Guidelines for Arbitral Tribunals
How should arbitrators and parties deal with the question of the recoverability of in-house legal fees in order to avoid surprises and misunderstandings at the cost stage of the arbitration:
(i) The ICC Report suggests that tribunals should discuss all potentially recoverable cost items, including in-house counsel fees, with the parties at the beginning of the proceedings.[10] That way, tribunals can avoid two problems: firstly, that the parties omit to record the hours spent by their in-house counsel in an appropriate manner; secondly, that disputes arise over the general recoverability of in-house-counsel fees at the end of the proceedings.[11]
(ii) If the tribunal did not make recoverable cost items part of the terms of reference, it should specify at the latest at the close of the evidentiary phase, what proof a party needs to show in order to substantiate costs for an in-house counsel.
Guidelines for the Parties to the Arbitration
(i) Parties to an arbitration are advised to keep a record of the in-house counsel’s hours. They are especially advised to do so because in-house counsel usually do not bill their work internally and thus, do not keep a record of the hours specifically spent on an arbitration case. This may prove costly if the tribunal decides that the costs for the in-house counsel where not sufficiently substantiated.
(ii) If the tribunal itself shows no initiative to include recoverable cost items, such as in-house counsel fees, into the terms of reference, the party intending to recover these costs should push for them to be included.

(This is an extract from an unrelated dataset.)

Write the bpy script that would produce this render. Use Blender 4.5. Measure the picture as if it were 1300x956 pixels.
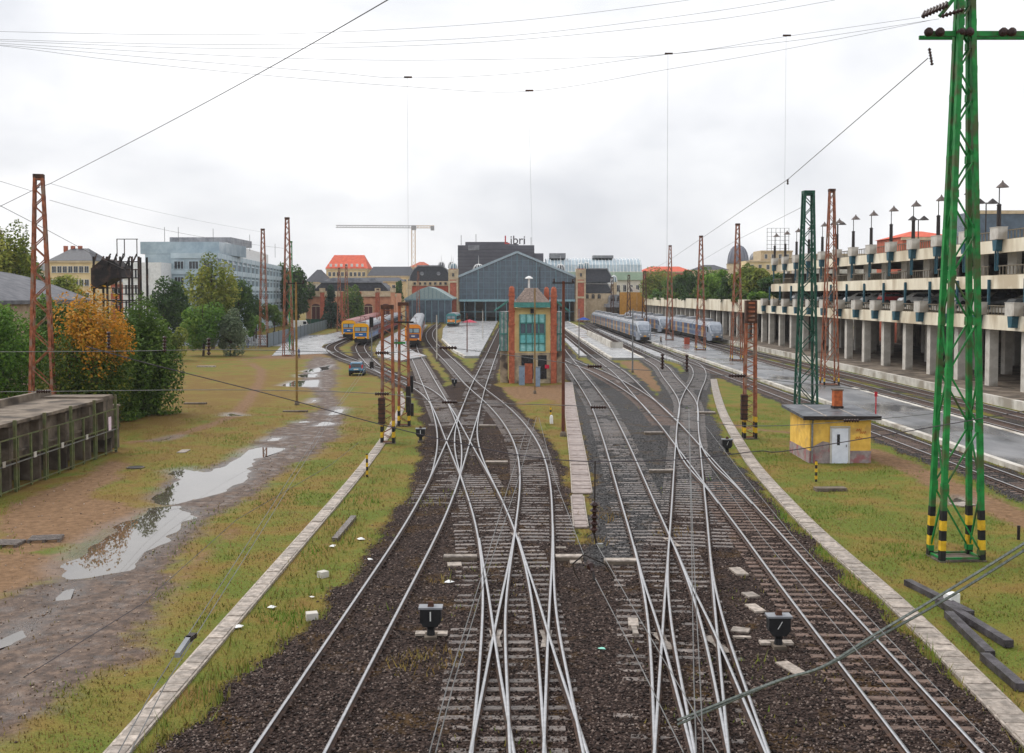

[1] We have outlined that most tribunals start their decision on costs with the rebuttable presumption that the unsuccessful party has to pay for the arbitration (so-called “costs follow the event”) [here]. We also provided guidelines as to how tribunals may move on from the allocation of costs based on the “costs follow the event” principle and take other factors into account, as well. Tribunals may, for example, factor in if an overall successful party was unsuccessful with one of its claims [here] or if a party has rejected a settlement offer by the other party; ICC Commission Report “Decisions on Costs in International Arbitration”, 2015, para. 13.

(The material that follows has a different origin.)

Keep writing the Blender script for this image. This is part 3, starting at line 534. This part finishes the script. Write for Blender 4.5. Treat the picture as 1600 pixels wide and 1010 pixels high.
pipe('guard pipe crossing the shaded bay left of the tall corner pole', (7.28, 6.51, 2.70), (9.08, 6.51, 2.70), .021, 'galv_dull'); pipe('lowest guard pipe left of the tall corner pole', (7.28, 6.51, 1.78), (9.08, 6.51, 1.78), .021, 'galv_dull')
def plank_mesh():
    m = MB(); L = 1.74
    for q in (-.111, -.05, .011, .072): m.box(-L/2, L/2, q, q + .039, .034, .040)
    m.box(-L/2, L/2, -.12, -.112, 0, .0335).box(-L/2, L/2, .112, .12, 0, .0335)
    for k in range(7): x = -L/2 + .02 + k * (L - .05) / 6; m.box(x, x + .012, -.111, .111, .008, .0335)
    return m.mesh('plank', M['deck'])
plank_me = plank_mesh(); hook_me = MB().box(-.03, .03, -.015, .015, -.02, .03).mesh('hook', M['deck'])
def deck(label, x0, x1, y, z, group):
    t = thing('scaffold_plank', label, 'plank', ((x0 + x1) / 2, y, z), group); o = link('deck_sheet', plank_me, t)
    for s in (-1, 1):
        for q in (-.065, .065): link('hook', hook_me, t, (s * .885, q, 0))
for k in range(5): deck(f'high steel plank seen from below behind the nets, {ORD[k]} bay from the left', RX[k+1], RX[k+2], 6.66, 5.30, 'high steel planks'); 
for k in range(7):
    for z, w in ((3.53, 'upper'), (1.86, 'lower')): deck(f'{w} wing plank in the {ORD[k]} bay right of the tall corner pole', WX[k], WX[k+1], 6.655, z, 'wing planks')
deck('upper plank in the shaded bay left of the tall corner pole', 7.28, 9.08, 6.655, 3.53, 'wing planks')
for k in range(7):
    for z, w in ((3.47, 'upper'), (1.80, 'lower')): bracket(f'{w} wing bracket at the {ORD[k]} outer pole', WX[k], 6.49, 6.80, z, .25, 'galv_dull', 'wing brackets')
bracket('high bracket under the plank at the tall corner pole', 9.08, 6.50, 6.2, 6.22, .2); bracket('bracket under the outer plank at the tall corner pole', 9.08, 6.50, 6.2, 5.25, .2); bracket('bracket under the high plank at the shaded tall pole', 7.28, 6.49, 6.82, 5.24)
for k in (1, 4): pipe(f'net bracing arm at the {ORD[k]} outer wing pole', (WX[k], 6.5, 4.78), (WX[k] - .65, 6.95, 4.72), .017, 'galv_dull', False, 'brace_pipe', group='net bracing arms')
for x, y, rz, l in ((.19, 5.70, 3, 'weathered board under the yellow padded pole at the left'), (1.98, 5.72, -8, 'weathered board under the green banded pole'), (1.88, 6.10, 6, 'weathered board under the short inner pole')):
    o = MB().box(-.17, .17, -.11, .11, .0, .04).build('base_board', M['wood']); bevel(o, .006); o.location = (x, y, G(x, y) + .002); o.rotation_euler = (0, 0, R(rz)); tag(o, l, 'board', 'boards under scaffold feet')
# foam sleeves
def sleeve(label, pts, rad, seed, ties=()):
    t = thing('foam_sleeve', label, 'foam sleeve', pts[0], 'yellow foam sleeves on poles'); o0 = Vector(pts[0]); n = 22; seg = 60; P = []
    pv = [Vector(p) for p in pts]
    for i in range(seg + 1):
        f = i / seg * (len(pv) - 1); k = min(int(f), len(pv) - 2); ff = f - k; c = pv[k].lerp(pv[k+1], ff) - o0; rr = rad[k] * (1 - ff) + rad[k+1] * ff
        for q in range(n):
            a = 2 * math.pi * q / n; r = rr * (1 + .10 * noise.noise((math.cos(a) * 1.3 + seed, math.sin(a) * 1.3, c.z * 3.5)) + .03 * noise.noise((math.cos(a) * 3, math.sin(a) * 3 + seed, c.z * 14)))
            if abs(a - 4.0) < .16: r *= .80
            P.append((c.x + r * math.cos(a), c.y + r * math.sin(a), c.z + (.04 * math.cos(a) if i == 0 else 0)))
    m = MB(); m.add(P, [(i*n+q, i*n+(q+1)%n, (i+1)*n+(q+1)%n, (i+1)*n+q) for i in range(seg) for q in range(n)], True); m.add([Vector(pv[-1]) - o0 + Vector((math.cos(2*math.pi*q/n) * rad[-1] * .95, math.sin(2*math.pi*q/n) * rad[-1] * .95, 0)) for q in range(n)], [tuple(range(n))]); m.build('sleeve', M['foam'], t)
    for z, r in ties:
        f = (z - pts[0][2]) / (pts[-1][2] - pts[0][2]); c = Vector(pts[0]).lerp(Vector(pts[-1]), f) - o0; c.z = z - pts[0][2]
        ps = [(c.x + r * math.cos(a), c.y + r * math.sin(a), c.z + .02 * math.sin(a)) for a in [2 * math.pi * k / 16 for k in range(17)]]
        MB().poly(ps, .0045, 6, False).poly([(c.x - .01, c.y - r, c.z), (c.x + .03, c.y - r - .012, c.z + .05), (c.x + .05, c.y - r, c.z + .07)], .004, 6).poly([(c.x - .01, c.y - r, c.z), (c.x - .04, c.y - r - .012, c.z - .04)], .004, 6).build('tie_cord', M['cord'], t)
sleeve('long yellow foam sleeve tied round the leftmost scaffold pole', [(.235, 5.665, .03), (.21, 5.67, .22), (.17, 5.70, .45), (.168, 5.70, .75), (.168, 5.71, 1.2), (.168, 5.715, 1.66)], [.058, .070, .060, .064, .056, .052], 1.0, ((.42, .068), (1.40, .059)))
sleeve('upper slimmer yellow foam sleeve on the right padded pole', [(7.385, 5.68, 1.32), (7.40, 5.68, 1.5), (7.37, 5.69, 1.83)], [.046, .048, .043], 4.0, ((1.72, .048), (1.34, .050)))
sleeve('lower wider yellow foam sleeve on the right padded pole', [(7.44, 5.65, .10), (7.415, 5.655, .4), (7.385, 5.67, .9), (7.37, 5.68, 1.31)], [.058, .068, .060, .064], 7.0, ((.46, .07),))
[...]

[2] Cf. Bühler, ASA Bulletin 2004, 249 (274).
[3] Bühler, ASA Bulletin 2004, 249 (274).
[4] See ICC Commission Report “Decisions on Costs in International Arbitration”, 2015, p. 27.
[5] Cf. ICC Commission Report “Decisions on Costs in International Arbitration”, 2015, p. 27.

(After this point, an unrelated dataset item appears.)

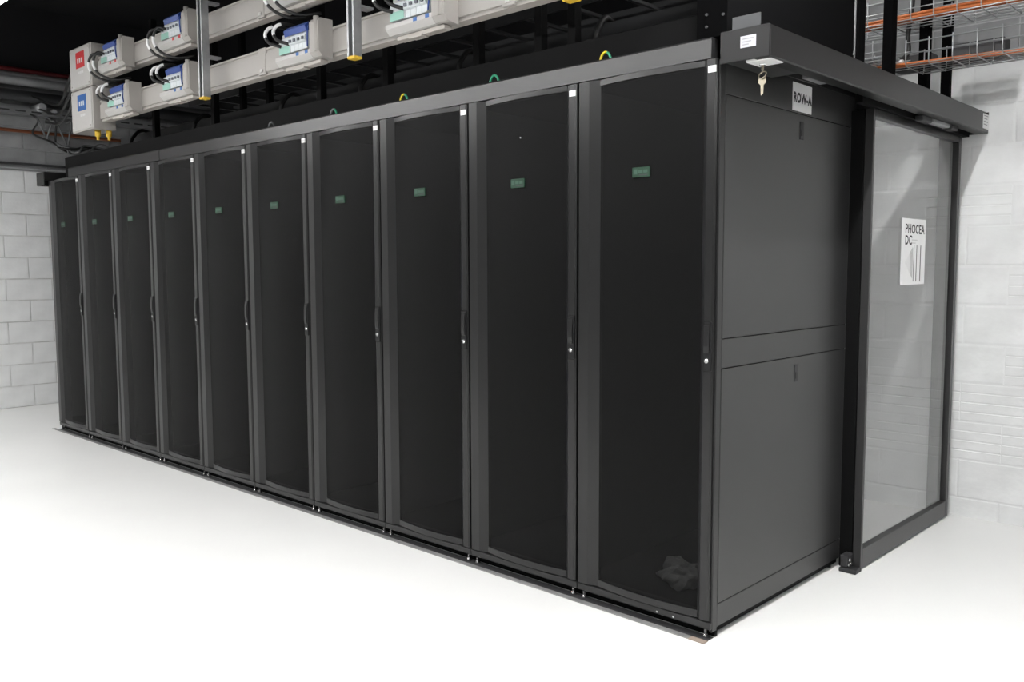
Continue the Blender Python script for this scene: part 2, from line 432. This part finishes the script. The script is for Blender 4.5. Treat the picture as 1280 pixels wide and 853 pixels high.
# ------------------------------------------------------------------ sliding glass door, headers, posts
DX = .096
def header(x_out, x_in, label, full):
    sgn = 1 if x_out > x_in else -1
    t = thing('door_header', label, 'door header', (0, 0, 0))
    y0, y1, z0, z1 = -.034, 2.240, 1.955, 2.058
    xo, xi = x_out, x_in
    prof = [(xo, z0+.004), (xo, z0+.088), (xo-sgn*.010, z0+.091), (xo-sgn*.010, z1), (xi, z1), (xi, z0+.036), (xi+sgn*.006, z0+.036), (xi+sgn*.008, z1-.02),
            (xo-sgn*.055, z1-.02), (xo-sgn*.055, z0), (xo-sgn*.004, z0)]
    bm = new(); prism(bm, prof, 'y', y0+.004, y1-.003); obj('housing', bm, 'header_black', t)
    bm = new(); box(bm, min(xo, xi)+.002, max(xo, xi)-.002, y0, y0+.006, z0+.001, z1-.002, bev=.002); obj('end_cap', bm, 'handle_black', t)
    bm = new(); box(bm, min(xo, xi), max(xo, xi), y1-.003, y1, z0, z1); obj('end_cap', bm, 'powder_black', t)
    return t
hd = header(.200, .022, 'long black sliding door header over the side of the row and the glass door', True)
header(-6.15, -5.985, 'black sliding door header end at the far left end of the row', False)
# underside tray that carries the key switch
B1('soffit_plate', (.032, .146, -.028, .30, 1.962, 1.970), 'powder_black', hd)
B1('soffit_bracket', (.024, .06, .55, .70, 1.996, 2.038), 'grey_steel', hd)
B1('track_cover', (.024, .084, 1.062, 2.235, 1.946, 1.992), 'deep_black', hd)
B1('door_track', (.085, .115, .90, 2.235, 1.945, 2.0), 'deep_black', hd)
bm = new(); box(bm, .104, .192, -.012, .076, 1.952, 1.963, bev=.003); kp = obj('key_switch', bm, 'label_white', hd); kp['label'] = 'white key switch plate'
bm = new(); tube(bm, [(.139, .035, 1.954), (.139, .035, 1.946)], .011, 14); obj('lock_barrel', bm, 'chrome', kp)
bm = new(); box(bm, .125, .160, 1.44, 1.56, 1.932, 1.957, bev=.004, mi=1); box(bm, .125, .160, 1.57, 1.80, 1.938, 1.957, bev=.004, mi=0); box(bm, .12, .165, 1.81, 1.90, 1.934, 1.957, bev=.004, mi=1)
obj('motion_sensor', bm, ['grey_steel', 'ink'], hd)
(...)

[6] See Risse/Altenkirch, German Arbitration Journal (“SchiedsVZ”) 2012, 5 (12) (in German).
[7] ICC Commission Report “Decisions on Costs in International Arbitration”, 2015, p- 29 and para. 72.
[8] Bühler, ASA Bulletin 2004, 249 (275).
[9] Risse/Altenkirch, German Arbitration Journal (“SchiedsVZ”) 2012, 5 (12) (in German).
[10] ICC Commission Report “Decisions on Costs in International Arbitration”, 2015, paras. 32 (i), 75.
[11] See Risse/Altenkirch, German Arbitration Journal (“SchiedsVZ”) 2012, 5 (13) (in German).